McQueen’s project, which has involved extensive consultation with the bereaved, survivors and neighbours, comes as the Grenfell community waits for the findings of the second and final phase of the Government inquiry that was launched after the fire. These are due to be reported later this year, four years after the publication of the Phase One report. As it stands, the recommendations of that report are yet to be implemented, and the ongoing criminal investigation is yet to bring anyone to trial. It has been revealed, however, that a major shareholder in Arconic, the company that made Grenfell Tower’s combustible cladding, donated nearly £25,000 to the Conservative Party.

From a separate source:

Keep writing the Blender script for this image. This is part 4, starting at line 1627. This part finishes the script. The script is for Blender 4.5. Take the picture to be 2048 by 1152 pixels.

“Who can be killed without any consequences?” Gilroy writes. That, he indicates, is the “basic question… pending in the memory of Grenfell Tower just as it was in the long, multi-layered struggle over the 97 people who died on the terraces at Hillsborough.” On one of Grenfell’s awful loops, a car drives past below; on another a train cuts along from Latimer Road station. To say it is jarring to see life continue around the tower is an understatement. But it is of course what happened. The world carried on, much the same as before. “Whose lives matter,” Gilroy asks, “which deaths will be mourned? How can these acts of gratuitous killing be marked and remembered?” How can art respond to such a tragedy – one that could and should never have happened if warnings were heeded; one that stole lives needlessly, in the reckless and selfish enterprise of greed – and how can the community grieve when Grenfell’s slow violence still seeps out, and when justice is kept deliberately out of reach? No justice, no peace.

Five years on, monthly silent marches, the work of survivors, allies, activists and agitators, and the community’s relentless campaign for justice has stopped Grenfell from being forgotten. When the film comes to its close, a rush of noise suddenly surges in. It feels like screaming.